┏━━
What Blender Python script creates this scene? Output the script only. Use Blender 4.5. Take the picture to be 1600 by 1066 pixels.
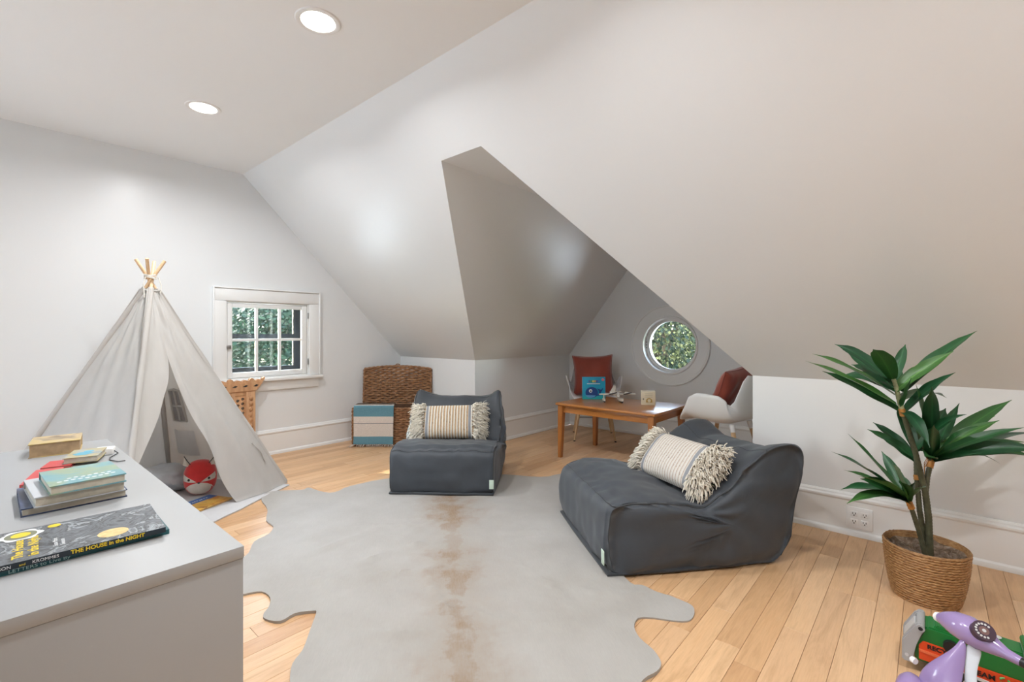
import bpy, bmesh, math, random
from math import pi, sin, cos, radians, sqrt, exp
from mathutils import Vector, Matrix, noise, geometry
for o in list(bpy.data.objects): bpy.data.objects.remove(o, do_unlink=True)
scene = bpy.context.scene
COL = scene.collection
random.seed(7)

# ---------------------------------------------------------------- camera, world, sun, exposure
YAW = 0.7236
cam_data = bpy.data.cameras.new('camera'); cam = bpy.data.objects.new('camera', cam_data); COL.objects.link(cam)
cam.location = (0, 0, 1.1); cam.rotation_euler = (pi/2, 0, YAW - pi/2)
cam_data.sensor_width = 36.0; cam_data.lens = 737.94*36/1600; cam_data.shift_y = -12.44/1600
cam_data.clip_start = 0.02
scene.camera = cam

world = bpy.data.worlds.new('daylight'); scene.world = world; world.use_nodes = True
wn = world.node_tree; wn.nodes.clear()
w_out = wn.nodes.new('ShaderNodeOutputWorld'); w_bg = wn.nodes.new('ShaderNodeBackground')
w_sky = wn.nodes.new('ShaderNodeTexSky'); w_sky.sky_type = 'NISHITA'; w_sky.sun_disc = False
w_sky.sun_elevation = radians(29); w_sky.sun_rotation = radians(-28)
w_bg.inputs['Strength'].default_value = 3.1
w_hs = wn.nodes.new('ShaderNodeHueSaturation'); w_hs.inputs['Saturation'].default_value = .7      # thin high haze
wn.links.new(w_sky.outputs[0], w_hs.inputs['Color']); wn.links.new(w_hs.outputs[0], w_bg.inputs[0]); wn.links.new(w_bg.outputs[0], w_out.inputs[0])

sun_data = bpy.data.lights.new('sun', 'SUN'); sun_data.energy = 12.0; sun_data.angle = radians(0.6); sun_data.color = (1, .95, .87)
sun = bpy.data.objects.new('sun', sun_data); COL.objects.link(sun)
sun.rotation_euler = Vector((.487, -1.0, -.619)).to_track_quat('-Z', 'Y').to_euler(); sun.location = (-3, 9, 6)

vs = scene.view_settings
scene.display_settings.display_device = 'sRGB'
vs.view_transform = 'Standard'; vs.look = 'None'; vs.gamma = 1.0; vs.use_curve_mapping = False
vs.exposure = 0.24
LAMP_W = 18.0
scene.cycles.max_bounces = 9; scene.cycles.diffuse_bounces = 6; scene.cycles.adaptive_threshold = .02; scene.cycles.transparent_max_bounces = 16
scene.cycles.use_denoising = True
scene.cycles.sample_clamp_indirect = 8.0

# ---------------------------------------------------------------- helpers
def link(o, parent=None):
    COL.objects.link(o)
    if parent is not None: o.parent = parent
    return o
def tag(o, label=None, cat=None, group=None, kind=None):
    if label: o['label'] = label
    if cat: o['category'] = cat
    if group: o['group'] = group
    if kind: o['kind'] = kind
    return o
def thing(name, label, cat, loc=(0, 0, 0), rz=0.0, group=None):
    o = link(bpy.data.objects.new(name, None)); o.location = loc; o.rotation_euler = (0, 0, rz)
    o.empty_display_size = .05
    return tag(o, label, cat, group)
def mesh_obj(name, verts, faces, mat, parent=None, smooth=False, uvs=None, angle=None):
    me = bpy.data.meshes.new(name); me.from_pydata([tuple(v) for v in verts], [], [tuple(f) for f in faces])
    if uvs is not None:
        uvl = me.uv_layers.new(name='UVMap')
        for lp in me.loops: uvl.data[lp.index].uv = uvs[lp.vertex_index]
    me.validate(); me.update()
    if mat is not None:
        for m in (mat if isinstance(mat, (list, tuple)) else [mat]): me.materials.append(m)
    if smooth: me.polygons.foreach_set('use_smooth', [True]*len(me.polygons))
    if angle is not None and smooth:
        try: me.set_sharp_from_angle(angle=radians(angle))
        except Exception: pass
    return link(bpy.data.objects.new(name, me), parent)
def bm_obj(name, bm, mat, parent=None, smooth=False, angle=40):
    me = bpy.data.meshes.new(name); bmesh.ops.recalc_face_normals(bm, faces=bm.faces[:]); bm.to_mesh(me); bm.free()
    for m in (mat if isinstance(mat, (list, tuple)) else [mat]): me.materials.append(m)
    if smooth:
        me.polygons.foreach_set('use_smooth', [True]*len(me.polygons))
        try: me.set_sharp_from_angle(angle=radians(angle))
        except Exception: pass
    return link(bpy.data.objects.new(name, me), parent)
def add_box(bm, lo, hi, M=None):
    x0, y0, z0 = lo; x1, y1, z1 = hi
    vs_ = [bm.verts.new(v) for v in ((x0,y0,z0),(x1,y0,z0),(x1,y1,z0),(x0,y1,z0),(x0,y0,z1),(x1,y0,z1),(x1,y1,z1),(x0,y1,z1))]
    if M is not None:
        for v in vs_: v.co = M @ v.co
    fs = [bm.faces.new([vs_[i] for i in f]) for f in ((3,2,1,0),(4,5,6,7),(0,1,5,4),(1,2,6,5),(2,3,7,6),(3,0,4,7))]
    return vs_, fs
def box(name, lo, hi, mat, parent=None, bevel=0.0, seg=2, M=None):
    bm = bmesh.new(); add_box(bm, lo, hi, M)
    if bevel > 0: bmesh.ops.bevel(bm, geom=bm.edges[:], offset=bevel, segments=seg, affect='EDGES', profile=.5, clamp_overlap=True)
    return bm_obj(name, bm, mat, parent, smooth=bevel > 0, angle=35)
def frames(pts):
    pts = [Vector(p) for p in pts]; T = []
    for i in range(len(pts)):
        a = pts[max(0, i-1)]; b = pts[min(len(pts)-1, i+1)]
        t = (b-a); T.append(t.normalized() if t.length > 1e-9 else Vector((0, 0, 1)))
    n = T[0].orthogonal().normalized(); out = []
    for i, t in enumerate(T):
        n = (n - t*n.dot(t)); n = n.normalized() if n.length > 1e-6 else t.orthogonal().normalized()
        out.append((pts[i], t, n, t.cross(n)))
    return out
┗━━
Every line from the start of the listing above through the line with "scene.camera = cam" should be repeated exactly; skip the pictures and add nothing else.

FULL RESPONSE>
What Blender Python script creates this scene? Output the script only. Use Blender 4.5. Take the picture to be 1600 by 1066 pixels.
import bpy, bmesh, math, random
from math import pi, sin, cos, radians, sqrt, exp
from mathutils import Vector, Matrix, noise, geometry
for o in list(bpy.data.objects): bpy.data.objects.remove(o, do_unlink=True)
scene = bpy.context.scene
COL = scene.collection
random.seed(7)

# ---------------------------------------------------------------- camera, world, sun, exposure
YAW = 0.7236
cam_data = bpy.data.cameras.new('camera'); cam = bpy.data.objects.new('camera', cam_data); COL.objects.link(cam)
cam.location = (0, 0, 1.1); cam.rotation_euler = (pi/2, 0, YAW - pi/2)
cam_data.sensor_width = 36.0; cam_data.lens = 737.94*36/1600; cam_data.shift_y = -12.44/1600
cam_data.clip_start = 0.02
scene.camera = cam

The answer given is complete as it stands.